En la fraternidad humana, se requiere toda clase de talento para hacer un perfecto conjunto; y la iglesia de Cristo está compuesta de hombres y mujeres de diversos talentos, y de todas clases. Dios no quiso nunca que el orgullo de los hombres abrogase lo que su sabiduría había ordenado, a saber: la combinación de mentes de toda clase, de todos los diversos talentos para formar un conjunto completo. Nadie debe menoscabar ninguna parte de la gran obra de Dios, sean los agentes encumbrados o humildes. Todos tienen que hacer su parte en cuanto a difundir la luz en diferentes grados.
No debe haber monopolio de lo que, en cierta medida, pertenece a todos, encumbrados y humildes, ricos y pobres, sabios e ignorantes. Ningún rayo de luz debe ser estimado en menos que su valor, ningún rayo debe ser cegado ni pasar inadvertido, ni siquiera ser reconocido de mala gana. Desempeñen todos su parte para la verdad y la justicia. Los intereses de las diferentes clases de la sociedad están indisolublemente unidos. Estamos todos entretejidos en la gran trama de la humanidad, y no podemos retirar nuestras simpatías unos de otros, sin que haya pérdida. Es imposible que se conserve una influencia sana en la iglesia cuando no existen esta simpatía y este interés recíprocos (Obreros evangélicos, p. 346).
Concuerda con lo ordenado por Dios que se asocien personas de diversos temperamentos. Cuando esto sucede, cada miembro de la familia debe considerar y respetar como sagrados los sentimientos y derechos ajenos. Así se cultivarán la consideración y la tolerancia mutuas, se subyugarán los prejuicios y se suavizarán los rasgos toscos del carácter. Se asegurará la armonía, y la fusión de los variados temperamentos beneficiará a cada uno (El hogar cristiano, pp. 386, 387).

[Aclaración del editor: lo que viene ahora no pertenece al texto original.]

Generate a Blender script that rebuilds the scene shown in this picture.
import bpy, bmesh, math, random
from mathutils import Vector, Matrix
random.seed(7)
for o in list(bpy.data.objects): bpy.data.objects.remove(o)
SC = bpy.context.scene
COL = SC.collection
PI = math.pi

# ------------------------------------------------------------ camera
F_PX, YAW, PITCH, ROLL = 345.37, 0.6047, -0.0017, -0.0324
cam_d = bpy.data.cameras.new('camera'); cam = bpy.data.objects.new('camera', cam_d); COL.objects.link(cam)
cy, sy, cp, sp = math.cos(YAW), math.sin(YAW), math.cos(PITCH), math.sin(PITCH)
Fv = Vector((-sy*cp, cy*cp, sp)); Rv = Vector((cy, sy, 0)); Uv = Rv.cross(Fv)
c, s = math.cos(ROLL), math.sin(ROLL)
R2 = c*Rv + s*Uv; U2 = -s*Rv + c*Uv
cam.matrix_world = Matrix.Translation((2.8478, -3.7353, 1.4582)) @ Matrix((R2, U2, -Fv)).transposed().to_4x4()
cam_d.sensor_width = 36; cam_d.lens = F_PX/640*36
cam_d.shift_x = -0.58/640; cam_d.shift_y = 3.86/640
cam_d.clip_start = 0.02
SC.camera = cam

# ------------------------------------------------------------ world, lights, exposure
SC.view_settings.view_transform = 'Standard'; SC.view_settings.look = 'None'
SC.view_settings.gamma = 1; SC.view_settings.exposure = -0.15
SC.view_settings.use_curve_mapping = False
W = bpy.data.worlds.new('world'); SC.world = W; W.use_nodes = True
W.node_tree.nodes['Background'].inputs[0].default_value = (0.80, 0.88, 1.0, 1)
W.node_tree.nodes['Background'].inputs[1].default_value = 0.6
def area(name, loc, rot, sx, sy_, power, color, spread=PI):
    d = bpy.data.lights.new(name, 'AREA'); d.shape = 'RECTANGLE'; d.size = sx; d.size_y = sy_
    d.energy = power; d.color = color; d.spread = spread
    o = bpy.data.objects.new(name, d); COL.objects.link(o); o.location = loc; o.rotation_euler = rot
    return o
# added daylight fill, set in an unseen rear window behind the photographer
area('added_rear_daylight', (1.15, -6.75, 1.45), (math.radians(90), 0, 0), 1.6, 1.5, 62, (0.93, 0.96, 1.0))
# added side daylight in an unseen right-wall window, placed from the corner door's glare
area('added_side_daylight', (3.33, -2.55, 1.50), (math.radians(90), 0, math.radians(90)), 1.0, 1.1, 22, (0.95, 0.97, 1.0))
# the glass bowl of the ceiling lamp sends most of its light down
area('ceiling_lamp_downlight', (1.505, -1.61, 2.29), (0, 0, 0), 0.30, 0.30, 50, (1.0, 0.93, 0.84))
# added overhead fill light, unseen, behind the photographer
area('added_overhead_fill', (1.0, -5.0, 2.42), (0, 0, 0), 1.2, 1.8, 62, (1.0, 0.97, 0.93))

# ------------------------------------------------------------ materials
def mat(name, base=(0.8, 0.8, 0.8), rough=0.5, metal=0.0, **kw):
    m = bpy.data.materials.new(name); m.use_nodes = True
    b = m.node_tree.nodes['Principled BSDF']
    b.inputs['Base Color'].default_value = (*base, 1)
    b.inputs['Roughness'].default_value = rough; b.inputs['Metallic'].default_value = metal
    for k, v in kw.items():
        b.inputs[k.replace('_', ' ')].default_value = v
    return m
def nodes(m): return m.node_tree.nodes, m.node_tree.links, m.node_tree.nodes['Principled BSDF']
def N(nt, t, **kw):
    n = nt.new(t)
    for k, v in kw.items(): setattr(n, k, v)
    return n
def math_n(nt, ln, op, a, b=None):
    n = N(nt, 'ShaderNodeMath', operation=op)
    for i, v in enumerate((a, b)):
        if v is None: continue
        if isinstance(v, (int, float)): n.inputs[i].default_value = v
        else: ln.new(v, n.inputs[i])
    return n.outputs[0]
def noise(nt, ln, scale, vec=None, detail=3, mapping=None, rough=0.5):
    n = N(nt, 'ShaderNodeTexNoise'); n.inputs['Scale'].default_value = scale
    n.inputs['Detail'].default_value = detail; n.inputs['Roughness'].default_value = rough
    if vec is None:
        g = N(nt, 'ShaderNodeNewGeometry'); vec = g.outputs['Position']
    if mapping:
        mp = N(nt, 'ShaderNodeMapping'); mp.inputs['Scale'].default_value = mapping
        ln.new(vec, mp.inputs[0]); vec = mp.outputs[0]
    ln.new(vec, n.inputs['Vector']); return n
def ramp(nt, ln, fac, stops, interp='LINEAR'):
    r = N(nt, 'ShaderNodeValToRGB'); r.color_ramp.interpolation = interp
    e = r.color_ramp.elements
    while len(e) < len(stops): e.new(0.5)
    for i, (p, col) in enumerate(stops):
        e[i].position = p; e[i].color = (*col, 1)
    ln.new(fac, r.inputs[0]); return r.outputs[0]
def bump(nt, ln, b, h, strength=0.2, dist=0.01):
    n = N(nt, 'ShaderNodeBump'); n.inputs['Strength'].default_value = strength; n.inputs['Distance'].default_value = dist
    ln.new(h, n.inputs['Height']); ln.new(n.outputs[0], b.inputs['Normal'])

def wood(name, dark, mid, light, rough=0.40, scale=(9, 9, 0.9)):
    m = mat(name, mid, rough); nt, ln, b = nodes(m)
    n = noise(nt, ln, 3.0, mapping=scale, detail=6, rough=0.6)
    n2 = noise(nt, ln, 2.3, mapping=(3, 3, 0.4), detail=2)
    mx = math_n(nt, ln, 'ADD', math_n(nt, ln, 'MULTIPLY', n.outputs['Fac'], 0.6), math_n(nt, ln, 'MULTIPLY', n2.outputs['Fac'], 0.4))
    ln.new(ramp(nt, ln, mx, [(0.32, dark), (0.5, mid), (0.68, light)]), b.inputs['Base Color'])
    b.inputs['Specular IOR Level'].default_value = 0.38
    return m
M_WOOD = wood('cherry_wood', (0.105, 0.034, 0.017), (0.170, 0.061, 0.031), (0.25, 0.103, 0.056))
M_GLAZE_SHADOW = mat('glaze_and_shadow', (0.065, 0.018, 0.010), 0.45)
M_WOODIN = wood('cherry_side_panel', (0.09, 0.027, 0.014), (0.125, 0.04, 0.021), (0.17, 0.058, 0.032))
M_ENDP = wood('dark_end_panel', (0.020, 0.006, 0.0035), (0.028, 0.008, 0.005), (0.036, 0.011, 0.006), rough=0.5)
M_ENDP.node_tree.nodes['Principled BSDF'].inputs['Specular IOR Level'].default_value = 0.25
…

Que la pregunta resuene hoy al corazón de todos los que profesan el nombre de Cristo: «¿Crees en el Hijo de Dios?»… Muchos aceptan a Jesús como un principio, una creencia, pero no tienen una fe salvadora en él como su sacrificio y Salvador. No se dan cuenta de que Cristo ha muerto para salvarlos del castigo de la ley que han transgredido, a fin de que puedan volver a ser leales a Dios. ¿Crees que Cristo, como vuestro sustituto, paga la deuda de vuestra transgresión? Pero no para que continuéis en el pecado, sino para que seáis salvados de vuestros pecados; para que, por los méritos de su justicia, seáis reintegrados al favor de Dios…
Podéis decir que creéis en Jesús, cuando tenéis una apreciación del coste de la salvación. Podéis hacer esta afirmación, cuando sentís que Jesús murió por vosotros en la cruenta cruz del Calvario; cuando tenéis una fe inteligente y comprensiva de que su muerte hace posible que dejéis de pecar, y que perfeccionéis un carácter justo por la gracia de Dios, otorgada a vosotros gracias al precio de la sangre de Cristo (The Review and Herald, 24 de julio, 1888, párrafo 4, 5).